Name and address with editor

DEAR SIR: I had TB reactors discovered in my dairy herd recently. I have always maintained a closed herd, never buying in stock, and always maintained good boundary fences and other biosecurity measures etc, so having reactors has come as a big shock to us.

The depression I am feeling because of this “breakdown” is overpowering. I cannot sleep thinking of my cows that will be slaughtered, being locked up for months into the future, loss of sale of calves next year, loss of sales of milk which will now have to be fed to these extra calves, and all the additional work involved in keeping extra stock for which I have neither the space or the time to look after properly.

Why has TB not been eradicated from Ireland? It seems that a whole industry has been built up over the years involving TB eradication, yet it is farmers like me that are being eradicated, not TB.

Since my breakdown, I have been contacted by so many officials in the Department from all over the country (vets, officials, inspectors), all telling me basic biosecurity stuff that every farmer knows, yet my reactors have not yet been removed and probably won’t be until after Christmas, thus keeping the bug alive on my farm.

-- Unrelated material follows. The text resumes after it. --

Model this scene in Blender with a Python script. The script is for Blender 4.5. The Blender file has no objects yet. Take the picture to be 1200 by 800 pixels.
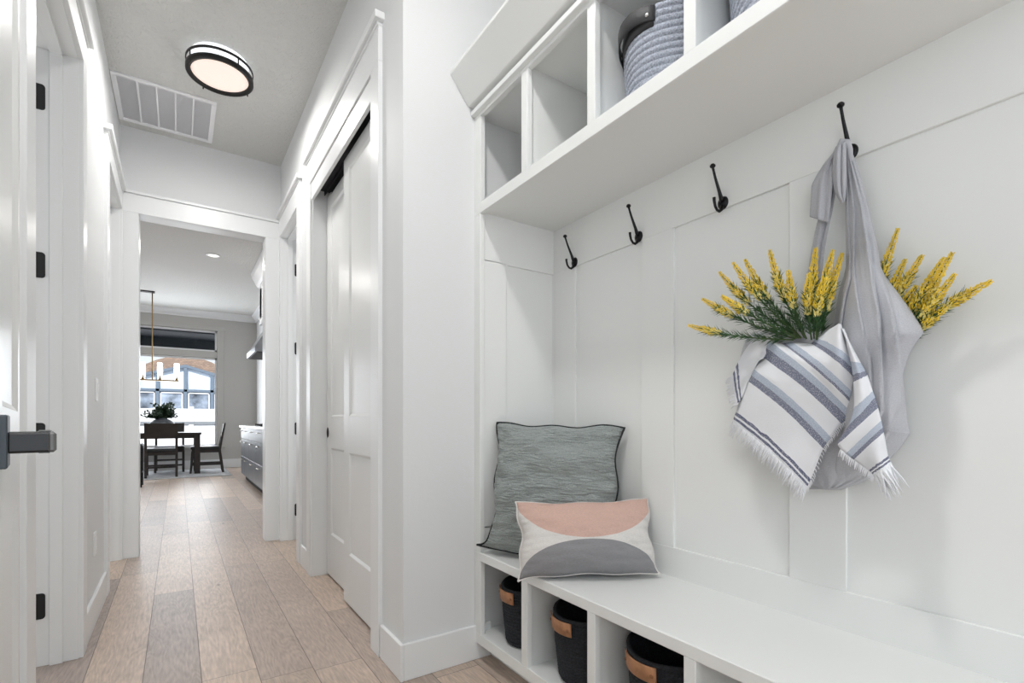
import bpy, bmesh, math, random
from mathutils import Vector, Matrix, noise
random.seed(7)
R = math.radians
scene = bpy.context.scene
COL = scene.collection

# ------------------------------------------------------------------ camera
F = 581.0; U0 = 208.5; V0 = 492.7; CH = 0.98
TH = math.atan((600 - U0) / F); CC, SS = math.cos(TH), math.sin(TH)
def at(u, v, X=None, Y=None, Z=None):
    """point of the place seen at a photo position, on the plane X, Y or Z = const"""
    l = (u - 600) / F; k = -(v - V0) / F
    r = (SS + l * CC, CC - l * SS, k)
    t = X / r[0] if X is not None else (Y / r[1] if Y is not None else (Z - CH) / r[2])
    return Vector((t * r[0], t * r[1], CH + t * r[2]))

cam_d = bpy.data.cameras.new('camera')
cam_d.sensor_width = 36; cam_d.lens = 36 * F / 1200
cam_d.shift_y = (V0 - 400) / 1200
cam_d.clip_start = 0.02
cam = bpy.data.objects.new('camera', cam_d); COL.objects.link(cam)
cam.location = (0, 0, CH); cam.rotation_euler = (R(90), 0, -TH)
scene.camera = cam

# ------------------------------------------------------------------ materials
MATS = {}
def mat(name, col, rough=.5, metal=0., bump=None, emit=None, spec=None, coat=0., sheen=0., mottle=None):
    m = bpy.data.materials.new(name); m.use_nodes = True
    nt = m.node_tree; b = nt.nodes['Principled BSDF']
    b.inputs['Base Color'].default_value = (*col, 1)
    b.inputs['Roughness'].default_value = rough
    b.inputs['Metallic'].default_value = metal
    if spec is not None: b.inputs['Specular IOR Level'].default_value = spec
    if coat: b.inputs['Coat Weight'].default_value = coat
    if sheen: b.inputs['Sheen Weight'].default_value = sheen; b.inputs['Sheen Roughness'].default_value = .5
    if emit:
        b.inputs['Emission Color'].default_value = (*emit[0], 1); b.inputs['Emission Strength'].default_value = emit[1]
    tc = nt.nodes.new('ShaderNodeTexCoord')
    if bump:
        sc, st, det = bump
        n = nt.nodes.new('ShaderNodeTexNoise'); n.inputs['Scale'].default_value = sc; n.inputs['Detail'].default_value = det
        bp = nt.nodes.new('ShaderNodeBump'); bp.inputs['Strength'].default_value = st; bp.inputs['Distance'].default_value = .004
        nt.links.new(tc.outputs['Object'], n.inputs['Vector']); nt.links.new(n.outputs['Fac'], bp.inputs['Height'])
        nt.links.new(bp.outputs['Normal'], b.inputs['Normal'])
    if mottle:
        sc, amt = mottle
        n = nt.nodes.new('ShaderNodeTexNoise'); n.inputs['Scale'].default_value = sc; n.inputs['Detail'].default_value = 5
        r = nt.nodes.new('ShaderNodeMapRange'); r.inputs['From Min'].default_value = .3; r.inputs['From Max'].default_value = .7
        r.inputs['To Min'].default_value = 1 - amt; r.inputs['To Max'].default_value = 1 + amt
        mx = nt.nodes.new('ShaderNodeVectorMath'); mx.operation = 'SCALE'; mx.inputs[0].default_value = col
        nt.links.new(tc.outputs['Object'], n.inputs['Vector']); nt.links.new(n.outputs['Fac'], r.inputs['Value'])
        nt.links.new(r.outputs['Result'], mx.inputs['Scale']); nt.links.new(mx.outputs['Vector'], b.inputs['Base Color'])
    MATS[name] = m
    return m

def N(nt, t, **k):
    n = nt.nodes.new(t)
    for a, v in k.items(): setattr(n, a, v)
    return n
def ramp(nt, stops, interp='LINEAR'):
    n = nt.nodes.new('ShaderNodeValToRGB'); cr = n.color_ramp; cr.interpolation = interp
    while len(cr.elements) < len(stops): cr.elements.new(.5)
    for e, (p, c) in zip(cr.elements, stops): e.position = p; e.color = (*c, 1)
    return n
def math_n(nt, op, a, b=None, c=None):
    n = nt.nodes.new('ShaderNodeMath'); n.operation = op
    for i, x in enumerate((a, b, c)):
        if x is None: continue
        if isinstance(x, (int, float)): n.inputs[i].default_value = x
        else: nt.links.new(x, n.inputs[i])
    return n.outputs[0]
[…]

While all these individuals have been polite to me, I feel that I am guilty of some awful sin and that I should be grateful for the compensation I am being offered, despite it being only a tiny fraction of my consequential loss.

Not one of these officials can tell me how TB got into my herd, so is this going to keep on happening to farmers like me again? These officials all have well-paid, permanent jobs unlike us farmers who are ultimately paying the price for the fact that ERAD have not eradicated TB from Ireland.